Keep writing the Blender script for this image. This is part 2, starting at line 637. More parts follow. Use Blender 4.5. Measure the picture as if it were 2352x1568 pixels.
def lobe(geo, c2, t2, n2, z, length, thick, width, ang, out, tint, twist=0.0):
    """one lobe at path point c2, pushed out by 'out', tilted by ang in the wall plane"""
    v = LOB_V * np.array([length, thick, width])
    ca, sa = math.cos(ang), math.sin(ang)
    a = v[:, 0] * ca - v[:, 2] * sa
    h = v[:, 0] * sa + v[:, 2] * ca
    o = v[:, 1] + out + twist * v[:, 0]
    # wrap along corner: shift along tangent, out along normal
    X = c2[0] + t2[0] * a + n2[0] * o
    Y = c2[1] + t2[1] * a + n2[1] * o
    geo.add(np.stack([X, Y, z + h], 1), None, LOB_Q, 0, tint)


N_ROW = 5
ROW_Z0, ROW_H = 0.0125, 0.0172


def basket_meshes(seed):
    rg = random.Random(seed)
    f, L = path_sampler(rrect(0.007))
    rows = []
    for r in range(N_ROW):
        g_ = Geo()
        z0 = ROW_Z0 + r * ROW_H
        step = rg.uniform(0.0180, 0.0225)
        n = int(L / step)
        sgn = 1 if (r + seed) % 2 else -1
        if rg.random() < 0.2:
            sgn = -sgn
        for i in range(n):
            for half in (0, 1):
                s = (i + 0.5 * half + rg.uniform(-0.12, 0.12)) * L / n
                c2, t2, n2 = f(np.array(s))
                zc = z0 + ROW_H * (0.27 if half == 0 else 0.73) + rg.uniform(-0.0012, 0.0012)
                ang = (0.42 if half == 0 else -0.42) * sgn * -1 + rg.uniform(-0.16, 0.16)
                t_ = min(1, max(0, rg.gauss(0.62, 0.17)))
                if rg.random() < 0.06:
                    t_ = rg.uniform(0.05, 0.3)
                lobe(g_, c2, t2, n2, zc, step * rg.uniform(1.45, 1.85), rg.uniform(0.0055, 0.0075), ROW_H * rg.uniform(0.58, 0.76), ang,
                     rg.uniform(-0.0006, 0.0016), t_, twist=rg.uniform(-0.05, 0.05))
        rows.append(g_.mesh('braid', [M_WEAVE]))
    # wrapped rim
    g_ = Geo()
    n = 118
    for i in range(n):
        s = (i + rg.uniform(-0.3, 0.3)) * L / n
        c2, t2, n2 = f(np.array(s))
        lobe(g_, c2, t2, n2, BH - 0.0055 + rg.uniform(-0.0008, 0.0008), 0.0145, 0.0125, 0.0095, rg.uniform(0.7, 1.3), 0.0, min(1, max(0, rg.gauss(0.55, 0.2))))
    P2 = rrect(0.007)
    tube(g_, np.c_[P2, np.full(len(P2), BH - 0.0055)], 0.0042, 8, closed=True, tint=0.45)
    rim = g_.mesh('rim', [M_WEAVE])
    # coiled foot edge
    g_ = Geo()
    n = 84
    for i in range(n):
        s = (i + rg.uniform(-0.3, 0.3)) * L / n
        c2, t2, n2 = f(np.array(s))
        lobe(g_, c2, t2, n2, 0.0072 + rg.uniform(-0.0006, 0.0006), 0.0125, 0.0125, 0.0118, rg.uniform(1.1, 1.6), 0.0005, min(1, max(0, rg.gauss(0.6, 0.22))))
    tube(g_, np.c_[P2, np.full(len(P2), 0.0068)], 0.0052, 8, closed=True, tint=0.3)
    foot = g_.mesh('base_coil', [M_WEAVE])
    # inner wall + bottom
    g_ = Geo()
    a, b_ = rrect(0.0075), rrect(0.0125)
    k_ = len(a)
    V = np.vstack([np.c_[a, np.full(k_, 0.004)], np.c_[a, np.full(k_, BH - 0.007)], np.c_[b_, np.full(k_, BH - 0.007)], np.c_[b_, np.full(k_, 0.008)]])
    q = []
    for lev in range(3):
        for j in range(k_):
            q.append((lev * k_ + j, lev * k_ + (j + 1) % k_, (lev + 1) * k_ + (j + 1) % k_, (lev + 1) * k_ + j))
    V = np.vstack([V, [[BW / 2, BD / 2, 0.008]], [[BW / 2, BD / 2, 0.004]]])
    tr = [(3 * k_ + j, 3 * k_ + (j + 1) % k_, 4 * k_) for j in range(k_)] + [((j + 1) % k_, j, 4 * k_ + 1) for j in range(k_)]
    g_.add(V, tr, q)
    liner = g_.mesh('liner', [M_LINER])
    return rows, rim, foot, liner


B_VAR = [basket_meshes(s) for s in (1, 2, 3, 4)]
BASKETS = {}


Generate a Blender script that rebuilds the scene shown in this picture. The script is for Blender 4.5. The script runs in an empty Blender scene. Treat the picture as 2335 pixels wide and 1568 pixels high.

= = =

• Directions for this task: Set the lines down exactly, from the first line of the records to the line where "ROW_Z0, ROW_H = 0.0125, 0.0172" appears, with both ends kept.

• Completed exercise:
Keep writing the Blender script for this image. This is part 2, starting at line 637. More parts follow. Use Blender 4.5. Measure the picture as if it were 2352x1568 pixels.
def lobe(geo, c2, t2, n2, z, length, thick, width, ang, out, tint, twist=0.0):
    """one lobe at path point c2, pushed out by 'out', tilted by ang in the wall plane"""
    v = LOB_V * np.array([length, thick, width])
    ca, sa = math.cos(ang), math.sin(ang)
    a = v[:, 0] * ca - v[:, 2] * sa
    h = v[:, 0] * sa + v[:, 2] * ca
    o = v[:, 1] + out + twist * v[:, 0]
    # wrap along corner: shift along tangent, out along normal
    X = c2[0] + t2[0] * a + n2[0] * o
    Y = c2[1] + t2[1] * a + n2[1] * o
    geo.add(np.stack([X, Y, z + h], 1), None, LOB_Q, 0, tint)


N_ROW = 5
ROW_Z0, ROW_H = 0.0125, 0.0172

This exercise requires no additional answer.